I had a boss whose son did mid-eastern studies and Arabic - and Army ROTC. Very applicable. He went straight into military intelligence and was deployed to Bargram right after training.

8 years ago I told my son that his backup if his math skills were too low was Eastern Euoropean studies with a minor in Russian - and Army ROTC. His mother is a Ukrainian immigrant and he has modest Ukrainian. It was obvious 10 years ago that the military was going to need a lot of Eastern European specialists and linguists.

Preparing for the service is a reasonable path. If you have prepared for the screening test you can get into some valuable training programs. And there are related programs that train youngsters for real work without going into the service. My son-in law works on a base in Utah and they have programs to feed high school kids into training programs for things like aircraft maintenance and the like. Real skills and real jobs.

I had a co-worker whose daughter wanted to study psychology at college. I suggested two variants instead - law enforcement with a psych minor, or business - marketing with a psych minor. Both feed into reasonable job paths and can probably use the psych to some degree.

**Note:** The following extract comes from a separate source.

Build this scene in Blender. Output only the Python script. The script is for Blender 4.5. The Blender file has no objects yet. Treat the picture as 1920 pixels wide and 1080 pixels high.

When I was in high school I spend 2 years doing pen and ink drafting and graduated ready to work as a starting draftsman (I am dating myself here). I had also worked in a clothing customization facility on Saturdays at 15 - live steam presses, no air conditioning - in Baltimore. It wasn't bad during the winter, but over the summer it was certainly unpleasant. I sure didn't want to keep doing that as a career. I worked my way through college doing machining / tech work to support research teams as a low wage student worker.

There are a lot of kids in high school who don't want to be there - and they make it hard for anybody else to learn anything. They are better on a job somewhere - but I would make some reasonable provision for them to return to school, probably a school for adults, later if and when they decide they are ready to learn something.